Draft: The Nader Dilemma: Sam or Tom?

“To put it very simply, he is our first African American president, or he will be, and we wish him well. But his choice, basically, is whether he’s going to be Uncle Sam for the people of this country, or Uncle Tom for the giant corporations,” professes Ralph Nader on KTRH Houston.

So let’s talk about “race matters” as if race matters. Likely I’ll clear something up about this presumed low point in American history — or you’ll rashly pluck out a term rather than acknowledge the whole in which it is but a part, become overheated, and wonder why post-racial America is getting strangled and hamstrung by such “racist resurgences,” as if we’ve “made it.”

Nader’s Dilemma invokes the background against which our president-elect will find himself: 40 percent of black American children age 5 and younger reside at or beneath the poverty line; school segregation of Hispanic and black youth is endemic; in the last 8 years disparity of wealth, income and education has increased; roughly 20 percent of black Americans are without health insurance coverage, 34 percent for Hispanics while 10 percent for whites; the unemployment rate is twice that for blacks in comparison to whites; on that very Nov. 4, Proposition 8, a measure that legally “protects” the sanctity of marriage from same-sex couples, was approved.

Judging from this background, Nader’s point is decisive and poignant: The lower classes and minorities are expecting something – a radiant liberator in the belly of this crushing institution. If you think we have achieved something alone in putting an African American in Office, then you must agree with Nader’s point, all the racial baggage therewith. You’re on the lookout for an Uncle Tom. We are indebted to Nader for this ammunition, for this historical underpinning perspective, the real hope that manifests in virtue of our awareness and scrutiny.

The popular doctrine demonstrates theatrically resentful behavior to any notion of race being relevant to our pageant politicks. Shepherd Smith of FOX News, in interview with Nader, captures this hypersensitivity with his primed pseudoretort, “(dramatic pause) Really?” When asked to recant his statement, Nader impressively poised responded, “(raises eyebrow) Not at all.” In that act we see a high point for democracy, a beacon of social dissent. And why would he retract? What “in hindsight,” so Smith supposes, is there to speak of? an inconsequential “tsk tsk”? If these are the only responses you can give, or something similarly unsubstantial, unargumentative and dimwitted, you probably should not have voted.

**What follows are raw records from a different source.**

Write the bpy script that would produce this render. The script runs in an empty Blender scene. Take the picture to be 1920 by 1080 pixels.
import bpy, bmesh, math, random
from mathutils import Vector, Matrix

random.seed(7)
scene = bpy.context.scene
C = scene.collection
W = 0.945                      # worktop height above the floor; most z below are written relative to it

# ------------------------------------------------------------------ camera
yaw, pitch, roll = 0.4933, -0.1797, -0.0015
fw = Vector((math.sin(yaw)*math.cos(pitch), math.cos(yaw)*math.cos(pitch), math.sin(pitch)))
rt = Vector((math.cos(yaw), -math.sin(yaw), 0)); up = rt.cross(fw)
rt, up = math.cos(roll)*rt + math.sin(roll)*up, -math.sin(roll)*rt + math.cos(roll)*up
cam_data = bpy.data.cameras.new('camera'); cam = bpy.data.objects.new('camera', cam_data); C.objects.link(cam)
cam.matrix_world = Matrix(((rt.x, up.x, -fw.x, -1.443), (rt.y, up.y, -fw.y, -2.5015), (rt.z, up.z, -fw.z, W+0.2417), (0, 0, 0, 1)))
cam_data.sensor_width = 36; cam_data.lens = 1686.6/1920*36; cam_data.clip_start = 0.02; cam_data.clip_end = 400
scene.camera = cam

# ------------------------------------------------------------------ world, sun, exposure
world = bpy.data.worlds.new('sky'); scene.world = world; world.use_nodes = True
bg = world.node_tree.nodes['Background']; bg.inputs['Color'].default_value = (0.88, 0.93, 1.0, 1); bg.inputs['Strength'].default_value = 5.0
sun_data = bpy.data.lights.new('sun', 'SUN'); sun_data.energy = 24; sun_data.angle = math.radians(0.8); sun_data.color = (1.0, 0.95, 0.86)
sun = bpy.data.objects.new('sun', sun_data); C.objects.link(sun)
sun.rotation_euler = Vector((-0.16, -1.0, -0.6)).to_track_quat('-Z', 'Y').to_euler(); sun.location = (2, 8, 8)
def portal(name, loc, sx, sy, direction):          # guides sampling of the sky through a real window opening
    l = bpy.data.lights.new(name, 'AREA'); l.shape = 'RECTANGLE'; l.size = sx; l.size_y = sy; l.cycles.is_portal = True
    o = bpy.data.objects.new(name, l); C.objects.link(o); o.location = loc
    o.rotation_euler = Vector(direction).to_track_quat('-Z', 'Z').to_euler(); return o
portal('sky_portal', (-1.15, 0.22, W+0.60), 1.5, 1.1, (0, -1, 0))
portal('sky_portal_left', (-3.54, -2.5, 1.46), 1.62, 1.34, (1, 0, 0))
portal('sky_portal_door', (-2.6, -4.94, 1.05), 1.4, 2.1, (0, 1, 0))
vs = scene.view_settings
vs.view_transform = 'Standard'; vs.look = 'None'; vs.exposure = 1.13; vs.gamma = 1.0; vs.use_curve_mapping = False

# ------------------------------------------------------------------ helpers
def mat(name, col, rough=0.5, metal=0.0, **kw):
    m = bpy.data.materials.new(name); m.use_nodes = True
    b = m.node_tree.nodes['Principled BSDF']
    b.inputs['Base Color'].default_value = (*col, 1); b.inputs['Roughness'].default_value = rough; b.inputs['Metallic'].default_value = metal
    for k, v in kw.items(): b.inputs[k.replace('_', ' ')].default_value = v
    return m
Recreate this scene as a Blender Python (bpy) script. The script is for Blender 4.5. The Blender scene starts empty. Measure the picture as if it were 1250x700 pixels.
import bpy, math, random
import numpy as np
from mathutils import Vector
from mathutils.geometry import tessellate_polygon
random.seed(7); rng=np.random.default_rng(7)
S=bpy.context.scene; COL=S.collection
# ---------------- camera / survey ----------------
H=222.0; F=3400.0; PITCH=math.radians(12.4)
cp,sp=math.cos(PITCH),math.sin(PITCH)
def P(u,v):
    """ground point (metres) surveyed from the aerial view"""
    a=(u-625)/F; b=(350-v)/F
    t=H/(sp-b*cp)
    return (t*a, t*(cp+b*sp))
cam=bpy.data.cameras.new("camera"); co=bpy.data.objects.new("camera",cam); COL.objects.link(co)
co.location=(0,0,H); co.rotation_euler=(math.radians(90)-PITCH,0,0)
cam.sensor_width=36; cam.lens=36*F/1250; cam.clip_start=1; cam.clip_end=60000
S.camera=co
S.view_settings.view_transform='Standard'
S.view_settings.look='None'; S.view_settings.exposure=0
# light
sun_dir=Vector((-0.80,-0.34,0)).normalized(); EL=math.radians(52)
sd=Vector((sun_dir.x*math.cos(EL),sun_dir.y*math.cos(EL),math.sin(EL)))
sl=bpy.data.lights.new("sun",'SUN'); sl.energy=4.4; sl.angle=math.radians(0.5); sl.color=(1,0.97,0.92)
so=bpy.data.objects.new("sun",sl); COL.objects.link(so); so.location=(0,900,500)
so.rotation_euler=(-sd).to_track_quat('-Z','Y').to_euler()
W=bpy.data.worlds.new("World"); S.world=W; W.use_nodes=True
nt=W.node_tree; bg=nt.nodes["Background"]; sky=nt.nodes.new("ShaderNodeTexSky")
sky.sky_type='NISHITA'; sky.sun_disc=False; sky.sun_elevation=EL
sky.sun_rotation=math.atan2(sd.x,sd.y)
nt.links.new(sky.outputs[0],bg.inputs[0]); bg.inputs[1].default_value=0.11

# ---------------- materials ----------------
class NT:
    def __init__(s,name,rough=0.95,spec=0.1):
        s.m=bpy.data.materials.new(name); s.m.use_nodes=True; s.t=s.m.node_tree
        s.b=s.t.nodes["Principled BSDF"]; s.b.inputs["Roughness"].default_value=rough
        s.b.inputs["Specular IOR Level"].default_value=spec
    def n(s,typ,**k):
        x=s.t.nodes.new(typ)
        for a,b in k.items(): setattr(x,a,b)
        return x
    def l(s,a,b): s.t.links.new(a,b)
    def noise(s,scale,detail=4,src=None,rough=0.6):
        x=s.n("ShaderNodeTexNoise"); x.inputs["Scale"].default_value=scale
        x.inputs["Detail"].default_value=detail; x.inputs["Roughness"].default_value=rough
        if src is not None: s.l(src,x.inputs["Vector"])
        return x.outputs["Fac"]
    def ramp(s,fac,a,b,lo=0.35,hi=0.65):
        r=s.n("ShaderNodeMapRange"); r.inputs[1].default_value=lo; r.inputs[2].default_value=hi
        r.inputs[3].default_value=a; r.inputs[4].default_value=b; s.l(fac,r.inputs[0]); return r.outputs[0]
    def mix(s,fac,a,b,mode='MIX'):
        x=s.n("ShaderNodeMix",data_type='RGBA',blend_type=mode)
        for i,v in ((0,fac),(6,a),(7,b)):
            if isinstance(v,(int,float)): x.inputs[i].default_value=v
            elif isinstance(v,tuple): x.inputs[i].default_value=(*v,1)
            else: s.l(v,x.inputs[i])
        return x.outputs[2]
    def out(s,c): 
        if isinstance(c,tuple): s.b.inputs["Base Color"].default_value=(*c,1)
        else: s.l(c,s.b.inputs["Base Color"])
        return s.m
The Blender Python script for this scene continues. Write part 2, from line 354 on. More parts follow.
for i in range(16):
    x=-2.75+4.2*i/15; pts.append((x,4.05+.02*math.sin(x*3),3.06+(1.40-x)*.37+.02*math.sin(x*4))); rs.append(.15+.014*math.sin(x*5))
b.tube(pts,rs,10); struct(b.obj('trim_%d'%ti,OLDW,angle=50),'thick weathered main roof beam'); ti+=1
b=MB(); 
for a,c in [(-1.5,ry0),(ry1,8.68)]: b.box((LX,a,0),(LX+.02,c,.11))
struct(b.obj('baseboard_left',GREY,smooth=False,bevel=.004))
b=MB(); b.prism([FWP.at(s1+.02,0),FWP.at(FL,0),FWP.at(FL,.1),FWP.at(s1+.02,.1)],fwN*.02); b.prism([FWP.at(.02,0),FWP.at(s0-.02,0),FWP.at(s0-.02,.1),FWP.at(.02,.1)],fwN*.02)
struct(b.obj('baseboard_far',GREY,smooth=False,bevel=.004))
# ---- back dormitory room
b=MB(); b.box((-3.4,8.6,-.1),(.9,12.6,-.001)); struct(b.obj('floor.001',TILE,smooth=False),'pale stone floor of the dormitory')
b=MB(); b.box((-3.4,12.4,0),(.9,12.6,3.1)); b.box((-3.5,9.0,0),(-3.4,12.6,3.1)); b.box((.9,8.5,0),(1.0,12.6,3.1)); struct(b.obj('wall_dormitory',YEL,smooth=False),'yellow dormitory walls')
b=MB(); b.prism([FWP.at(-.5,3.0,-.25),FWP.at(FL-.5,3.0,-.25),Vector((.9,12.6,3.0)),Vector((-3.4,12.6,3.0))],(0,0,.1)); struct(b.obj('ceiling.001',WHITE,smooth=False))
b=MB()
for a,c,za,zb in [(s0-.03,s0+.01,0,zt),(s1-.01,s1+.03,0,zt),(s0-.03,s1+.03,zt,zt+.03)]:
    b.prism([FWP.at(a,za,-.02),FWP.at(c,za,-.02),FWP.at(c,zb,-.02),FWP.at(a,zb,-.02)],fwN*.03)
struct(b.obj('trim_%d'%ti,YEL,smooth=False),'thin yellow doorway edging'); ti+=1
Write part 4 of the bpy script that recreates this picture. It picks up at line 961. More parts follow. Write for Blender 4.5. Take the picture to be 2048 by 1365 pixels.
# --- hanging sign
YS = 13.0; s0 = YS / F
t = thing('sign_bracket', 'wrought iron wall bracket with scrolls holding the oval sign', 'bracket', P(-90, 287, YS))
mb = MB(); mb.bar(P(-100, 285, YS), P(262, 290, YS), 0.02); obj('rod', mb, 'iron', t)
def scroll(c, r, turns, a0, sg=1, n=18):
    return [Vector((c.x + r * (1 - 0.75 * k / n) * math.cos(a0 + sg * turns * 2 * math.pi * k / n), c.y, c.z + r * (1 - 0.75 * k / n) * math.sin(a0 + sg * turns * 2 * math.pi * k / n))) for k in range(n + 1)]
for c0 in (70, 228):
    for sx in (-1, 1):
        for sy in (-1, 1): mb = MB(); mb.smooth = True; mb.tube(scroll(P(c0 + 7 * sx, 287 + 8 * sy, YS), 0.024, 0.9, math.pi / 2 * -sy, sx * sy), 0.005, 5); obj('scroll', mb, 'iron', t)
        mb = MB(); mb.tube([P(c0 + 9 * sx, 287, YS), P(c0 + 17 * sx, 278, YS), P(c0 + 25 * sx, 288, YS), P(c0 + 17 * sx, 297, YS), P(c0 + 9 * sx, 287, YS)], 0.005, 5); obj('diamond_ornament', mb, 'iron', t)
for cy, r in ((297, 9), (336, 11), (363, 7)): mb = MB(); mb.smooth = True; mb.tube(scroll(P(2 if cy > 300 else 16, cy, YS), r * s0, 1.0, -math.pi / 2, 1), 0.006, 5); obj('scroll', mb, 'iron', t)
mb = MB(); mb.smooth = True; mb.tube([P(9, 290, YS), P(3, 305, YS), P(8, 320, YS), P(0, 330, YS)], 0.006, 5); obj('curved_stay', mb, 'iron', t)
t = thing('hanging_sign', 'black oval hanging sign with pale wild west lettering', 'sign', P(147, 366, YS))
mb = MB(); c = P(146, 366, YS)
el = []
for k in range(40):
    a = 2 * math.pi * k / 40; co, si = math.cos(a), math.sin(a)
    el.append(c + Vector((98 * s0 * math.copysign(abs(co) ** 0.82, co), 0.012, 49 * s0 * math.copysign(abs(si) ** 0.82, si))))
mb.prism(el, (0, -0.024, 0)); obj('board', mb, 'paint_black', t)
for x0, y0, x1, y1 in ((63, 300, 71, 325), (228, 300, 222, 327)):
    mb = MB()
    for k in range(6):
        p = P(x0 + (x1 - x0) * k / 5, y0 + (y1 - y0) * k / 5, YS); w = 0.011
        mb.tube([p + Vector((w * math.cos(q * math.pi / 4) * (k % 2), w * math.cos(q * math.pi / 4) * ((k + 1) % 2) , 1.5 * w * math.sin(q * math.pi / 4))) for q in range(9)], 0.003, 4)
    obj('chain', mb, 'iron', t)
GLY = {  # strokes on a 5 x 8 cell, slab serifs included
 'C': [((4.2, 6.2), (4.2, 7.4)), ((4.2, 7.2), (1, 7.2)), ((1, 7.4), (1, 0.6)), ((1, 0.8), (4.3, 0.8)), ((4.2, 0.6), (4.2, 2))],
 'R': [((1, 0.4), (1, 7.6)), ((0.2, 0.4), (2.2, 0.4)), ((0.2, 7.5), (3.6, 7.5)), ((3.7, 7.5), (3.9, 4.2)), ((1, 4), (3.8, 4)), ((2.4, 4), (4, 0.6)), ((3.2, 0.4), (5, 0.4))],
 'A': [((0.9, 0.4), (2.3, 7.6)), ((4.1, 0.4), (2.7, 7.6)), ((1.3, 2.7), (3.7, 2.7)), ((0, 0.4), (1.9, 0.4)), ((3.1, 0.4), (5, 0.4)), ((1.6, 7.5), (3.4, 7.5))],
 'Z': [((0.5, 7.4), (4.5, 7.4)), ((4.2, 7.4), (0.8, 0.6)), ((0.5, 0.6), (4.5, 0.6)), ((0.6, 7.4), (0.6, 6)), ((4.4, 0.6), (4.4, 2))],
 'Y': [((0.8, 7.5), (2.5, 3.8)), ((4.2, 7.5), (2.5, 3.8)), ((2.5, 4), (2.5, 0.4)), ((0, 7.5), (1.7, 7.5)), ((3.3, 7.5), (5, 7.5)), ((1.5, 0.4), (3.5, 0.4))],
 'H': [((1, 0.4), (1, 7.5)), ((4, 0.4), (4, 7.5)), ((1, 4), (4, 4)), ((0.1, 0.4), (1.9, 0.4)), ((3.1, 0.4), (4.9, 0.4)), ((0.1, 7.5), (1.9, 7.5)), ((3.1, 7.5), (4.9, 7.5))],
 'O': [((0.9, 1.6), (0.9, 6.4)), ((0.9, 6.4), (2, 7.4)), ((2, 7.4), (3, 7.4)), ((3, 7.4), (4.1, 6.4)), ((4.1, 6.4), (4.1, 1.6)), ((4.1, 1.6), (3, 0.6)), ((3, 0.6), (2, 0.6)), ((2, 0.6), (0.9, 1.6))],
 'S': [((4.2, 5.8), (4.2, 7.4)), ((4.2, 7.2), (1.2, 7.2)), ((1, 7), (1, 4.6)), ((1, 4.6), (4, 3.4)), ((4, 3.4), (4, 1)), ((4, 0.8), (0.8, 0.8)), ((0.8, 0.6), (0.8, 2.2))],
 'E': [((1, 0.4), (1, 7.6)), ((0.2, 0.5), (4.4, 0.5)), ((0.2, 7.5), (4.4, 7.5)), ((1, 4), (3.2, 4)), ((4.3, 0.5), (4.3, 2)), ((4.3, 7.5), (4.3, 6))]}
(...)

If you voted for Obama because of a warm feeling or because you believe you share an “identity,” you might as well have voted for him because he’s African American. Can you coherently and clearly divide Obama up into “ethnic” and “presidential” portions, to say you voted for a faceless hero?

Now, Nader did not in fact call our president-elect an Uncle Tom. The condition is that if our president-elect does not support the downtrodden and those with bleeding wallets, he will be an Uncle Tom.

If you believe Nader revived unduly any racial connotations, here’s my reply. Either we can look at our president-elect as having no “character,” no face (someone you cannot identify with), in which case he owes no allegiance to any class (which I think just primes him for assimilation into the only non-human “class” in this country corporate “persons”), or we can view him as an ethnically-featured president-cum-human who is rooted in human concerns first. With his ethnicity comes his tie to “the people.” If you take the former view, you get perhaps a corporate “toady”; if you take the latter, you get your warm feelings, your vote for “hope.” This dichotomy rests on the premise that you cannot coherently and clearly dissect Obama into “ethnic” and “presidential” portions, but you can certainly see a faceless and indifferent captain advance the agenda of a faceless and indifferent profit maximization engine.

Is our president beholden to one class over another (corporate over minority classes, say)? Some non-voters might see an undeniably moral conundrum here: voting just means eating your own (enthusiastically so). Nevertheless, if you did not ask yourself this question before voting, again, you probably should not have voted.

“… for the corporation” is most important: Despite the title character’s inspirational resoluteness, his submissiveness wrought his death – of course, he was not destroyed. But will the American people endure such a venture, cleaved to breast an ideology? This is what Nader captures; this is the embodiment of what the term, later interpreted, historically came to mean for black progressives of the 60s and 70s. Will we suffocate with our gods at electric sliding door of this horrible machine, from “profits” and of bailouts? Will our president-elect let us become martyrs? Do not expect the faceless to walk in our shoes, to understand our pain, to possess the compassion Uncle Tom maintained.